▶ _Data section_:
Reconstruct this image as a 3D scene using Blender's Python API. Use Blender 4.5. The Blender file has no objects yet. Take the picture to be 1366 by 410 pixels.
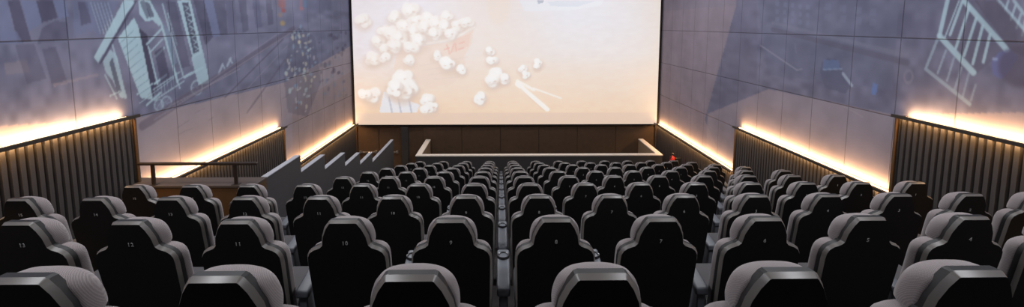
import bpy, bmesh, math, random
import numpy as np
from mathutils import Vector, Matrix

S = bpy.context.scene
COL = S.collection
random.seed(7)
RNG = np.random.default_rng(11)

# ------------------------------------------------------------------ scene measures (metres)
SEAT_W = 0.60            # seat spacing along a row
ROW_P = 1.1319            # row spacing
RISE = 0.3019             # drop from one row to the next
CAM_H = 1.8986
FPX = 612.54
D0 = 1.344               # distance from the camera to the heads of the first row
XL, XR = -4.909, 5.34     # side walls
YS = 15.21               # front wall
YB = -3.0                # back wall
ZC = 4.5                 # ceiling
ZF = -3.40               # front floor
E_L, E_R = (6.00, 10.07), (5.89, 9.95)   # joints between the ribbed panel sections on either wall
LEDGE = (0.7148, -0.349, -1.384)
AISLE_X = 0.018


# ------------------------------------------------------------------ camera
PITCH, YAW, ROLL = math.radians(5.952), math.radians(0.858), math.radians(-0.035)
CX, CY = 676.57, 97.05
fw = Vector((math.sin(YAW) * math.cos(PITCH), math.cos(YAW) * math.cos(PITCH), -math.sin(PITCH)))
rt = fw.cross(Vector((0, 0, 1))).normalized()
up = rt.cross(fw).normalized()
c_, s_ = math.cos(ROLL), math.sin(ROLL)
rt2 = rt * c_ - up * s_
up2 = up * c_ + rt * s_
CAM_POS = Vector((0, 0, CAM_H))
cam = bpy.data.cameras.new('camera')
cam.sensor_width = 36.0
cam.lens = FPX / 1366.0 * 36.0
cam.shift_x = (683.0 - CX) / 1366.0
cam.shift_y = (CY - 205.0) / 1366.0
cam.clip_start, cam.clip_end = 0.05, 100
co = bpy.data.objects.new('camera', cam)
COL.objects.link(co)
M = Matrix((rt2, up2, -fw)).transposed().to_4x4()
M.translation = CAM_POS
co.matrix_world = M
S.camera = co


def ray(px, py):
    return (fw * FPX + rt2 * (px - CX) - up2 * (py - CY)).normalized()


def on_wall(px, py, X):
    """The (y, z) on the side wall x = X that a measured photo point stands for."""
    d = ray(px, py)
    t = X / d.x
    return (d.y * t, CAM_H + d.z * t)


def on_front(px, py, Y):
    d = ray(px, py)
    t = Y / d.y
    return (d.x * t, CAM_H + d.z * t)


# ------------------------------------------------------------------ helpers
def lin(c):
    out = []
    for v in c[:3]:
        v = v / 255.0
        out.append(v / 12.92 if v <= 0.04045 else ((v + 0.055) / 1.055) ** 2.4)
    return tuple(out)


def principled(name, rgb, rough=0.6, metal=0.0, spec=0.5, noise=0.0, nscale=20.0, bump=0.0, bscale=200.0, emit=None, estr=0.0, coat=0.0):
    m = bpy.data.materials.new(name)
    m.use_nodes = True
    nt = m.node_tree
    b = nt.nodes['Principled BSDF']
    b.inputs['Base Color'].default_value = (*rgb, 1)
    b.inputs['Roughness'].default_value = rough
    b.inputs['Metallic'].default_value = metal
    b.inputs['Specular IOR Level'].default_value = spec
    b.inputs['Coat Weight'].default_value = coat
    if emit:
        b.inputs['Emission Color'].default_value = (*emit, 1)
        b.inputs['Emission Strength'].default_value = estr
    tc = nt.nodes.new('ShaderNodeTexCoord')
    if noise > 0:
        n = nt.nodes.new('ShaderNodeTexNoise')
        n.inputs['Scale'].default_value = nscale
        n.inputs['Detail'].default_value = 4
        nt.links.new(tc.outputs['Object'], n.inputs['Vector'])
        mx = nt.nodes.new('ShaderNodeMix')
        mx.data_type = 'RGBA'
        nt.links.new(n.outputs['Fac'], mx.inputs[0])
        mx.inputs[6].default_value = (*[v * (1 - noise) for v in rgb], 1)
        mx.inputs[7].default_value = (*[min(1, v * (1 + noise)) for v in rgb], 1)
        nt.links.new(mx.outputs[2], b.inputs['Base Color'])
    if bump > 0:
        n = nt.nodes.new('ShaderNodeTexNoise')
        n.inputs['Scale'].default_value = bscale
        nt.links.new(tc.outputs['Object'], n.inputs['Vector'])
        bp = nt.nodes.new('ShaderNodeBump')
        bp.inputs['Strength'].default_value = bump
        bp.inputs['Distance'].default_value = 0.004
        nt.links.new(n.outputs['Fac'], bp.inputs['Height'])
        nt.links.new(bp.outputs['Normal'], b.inputs['Normal'])
    return m


def fabric_material(name, rgb_a, rgb_b, pitch):
    """Open mesh cloth: small dots on a lighter ground."""
    m = bpy.data.materials.new(name)
    m.use_nodes = True
    nt = m.node_tree
    b = nt.nodes['Principled BSDF']
    b.inputs['Roughness'].default_value = 0.85
    b.inputs['Specular IOR Level'].default_value = 0.25
    b.inputs['Sheen Weight'].default_value = 0.25
    b.inputs['Sheen Roughness'].default_value = 0.5
    tc = nt.nodes.new('ShaderNodeTexCoord')
    v = nt.nodes.new('ShaderNodeTexVoronoi')
    v.inputs['Scale'].default_value = 1.0 / pitch
    v.voronoi_dimensions = '2D'
    v.inputs['Randomness'].default_value = 0.1
    sp = nt.nodes.new('ShaderNodeSeparateXYZ')
    nt.links.new(tc.outputs['Object'], sp.inputs[0])
    ad = nt.nodes.new('ShaderNodeMath'); ad.operation = 'ADD'
    nt.links.new(sp.outputs[1], ad.inputs[0]); nt.links.new(sp.outputs[2], ad.inputs[1])
    ma = nt.nodes.new('ShaderNodeMath'); ma.operation = 'MULTIPLY_ADD'
    nt.links.new(ad.outputs[0], ma.inputs[0]); ma.inputs[1].default_value = 0.5; nt.links.new(sp.outputs[0], ma.inputs[2])
    sb = nt.nodes.new('ShaderNodeMath'); sb.operation = 'SUBTRACT'
    nt.links.new(sp.outputs[1], sb.inputs[0]); nt.links.new(sp.outputs[2], sb.inputs[1])
    cb = nt.nodes.new('ShaderNodeCombineXYZ')
    nt.links.new(ma.outputs[0], cb.inputs[0]); nt.links.new(sb.outputs[0], cb.inputs[1])
    nt.links.new(cb.outputs[0], v.inputs['Vector'])
    r = nt.nodes.new('ShaderNodeValToRGB')
    r.color_ramp.elements[0].position = 0.25
    r.color_ramp.elements[0].color = (*rgb_b, 1)
    r.color_ramp.elements[1].position = 0.5
    r.color_ramp.elements[1].color = (*rgb_a, 1)
    nt.links.new(v.outputs['Distance'], r.inputs['Fac'])
    nt.links.new(r.outputs['Color'], b.inputs['Base Color'])
    bp = nt.nodes.new('ShaderNodeBump')
    bp.inputs['Strength'].default_value = 0.35
    bp.inputs['Distance'].default_value = 0.002
    nt.links.new(v.outputs['Distance'], bp.inputs['Height'])
    nt.links.new(bp.outputs['Normal'], b.inputs['Normal'])
    return m


def link(name, me, mat, parent=None, smooth=False):
    if mat:
        me.materials.clear()
        me.materials.append(mat)
    if smooth:
        me.polygons.foreach_set('use_smooth', [True] * len(me.polygons))
    o = bpy.data.objects.new(name, me)
    COL.objects.link(o)
    if parent is not None:
        o.parent = parent
    return o


def mesh(name, vs, fs):
    me = bpy.data.meshes.new(name)
    me.from_pydata([tuple(v) for v in vs], [], fs)
    me.update()
    return me


def fixn(me):
    bm = bmesh.new()
    bm.from_mesh(me)
    bmesh.ops.recalc_face_normals(bm, faces=bm.faces)
    bm.to_mesh(me)
    bm.free()
    return me


class MB:
    def __init__(self):
        self.bm = bmesh.new()

    def box(self, x0, x1, y0, y1, z0, z1, bevel=0.0, seg=2):
        r = bmesh.ops.create_cube(self.bm, size=1.0)
        vs = r['verts']
        for v in vs:
            v.co = Vector(((x0 + x1) / 2 + v.co.x * (x1 - x0), (y0 + y1) / 2 + v.co.y * (y1 - y0), (z0 + z1) / 2 + v.co.z * (z1 - z0)))
        if bevel > 0:
            es = list({e for v in vs for e in v.link_edges})
            bmesh.ops.bevel(self.bm, geom=es, offset=bevel, segments=seg, profile=0.5, affect='EDGES')
        return self

    def tube(self, a, b, r, seg=12, r2=None):
        a, b = Vector(a), Vector(b)
        d = b - a
        q = d.to_track_quat('Z', 'Y').to_matrix().to_4x4()
        q.translation = (a + b) / 2
        bmesh.ops.create_cone(self.bm, cap_ends=True, segments=seg, radius1=r, radius2=r if r2 is None else r2, depth=d.length, matrix=q)
        return self

    def lathe(self, prof, seg=20, at=(0, 0, 0)):
        at = Vector(at)
        rings = []
        for (r, z) in prof:
            rings.append([self.bm.verts.new(at + Vector((r * math.cos(2 * math.pi * k / seg), r * math.sin(2 * math.pi * k / seg), z))) for k in range(seg)])
        for i in range(len(rings) - 1):
            for k in range(seg):
                self.bm.faces.new((rings[i][k], rings[i][(k + 1) % seg], rings[i + 1][(k + 1) % seg], rings[i + 1][k]))
        return self

    def prism(self, pts, axis, a0, a1):
        """Closed polygon of 2-D points extruded along an axis ('x': pts are (y,z))."""
        def P(p, a):
            return Vector((a, p[0], p[1])) if axis == 'x' else (Vector((p[0], a, p[1])) if axis == 'y' else Vector((p[0], p[1], a)))
        A = [self.bm.verts.new(P(p, a0)) for p in pts]
        B = [self.bm.verts.new(P(p, a1)) for p in pts]
        n = len(pts)
        self.bm.faces.new(A)
        self.bm.faces.new(B[::-1])
        for i in range(n):
            self.bm.faces.new((A[i], B[i], B[(i + 1) % n], A[(i + 1) % n]))
        return self

    def mesh(self, name):
        bmesh.ops.recalc_face_normals(self.bm, faces=self.bm.faces)
        me = bpy.data.meshes.new(name)
        self.bm.to_mesh(me)
        self.bm.free()
        return me

    def build(self, name, mat, parent=None, smooth=False):
        return link(name, self.mesh(name), mat, parent, smooth)


def tag(o, label, cat, group=None, kind=None):
    o['label'] = label
    o['category'] = cat
    if group:
        o['group'] = group
    if kind:
        o['kind'] = kind
    return o


def empty(name, loc=(0, 0, 0)):
    o = bpy.data.objects.new(name, None)
    o.empty_display_size = 0.1
    COL.objects.link(o)
    o.location = loc
    return o


def struct(o, label, cat):
    return tag(o, label, cat, kind='structure')


def auto_smooth(me, ang=35):
    bm = bmesh.new()
    bm.from_mesh(me)
    for f in bm.faces:
        f.smooth = True
    for e in bm.edges:
        if len(e.link_faces) == 2 and e.calc_face_angle(0) > math.radians(ang):
            e.smooth = False
    bm.to_mesh(me)
    bm.free()
    return me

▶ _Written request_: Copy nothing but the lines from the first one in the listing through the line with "from mathutils import Vector, Matrix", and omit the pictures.

▶ _Exercise answer_:
Reconstruct this image as a 3D scene using Blender's Python API. Use Blender 4.5. The Blender file has no objects yet. Take the picture to be 1366 by 410 pixels.
import bpy, bmesh, math, random
import numpy as np
from mathutils import Vector, Matrix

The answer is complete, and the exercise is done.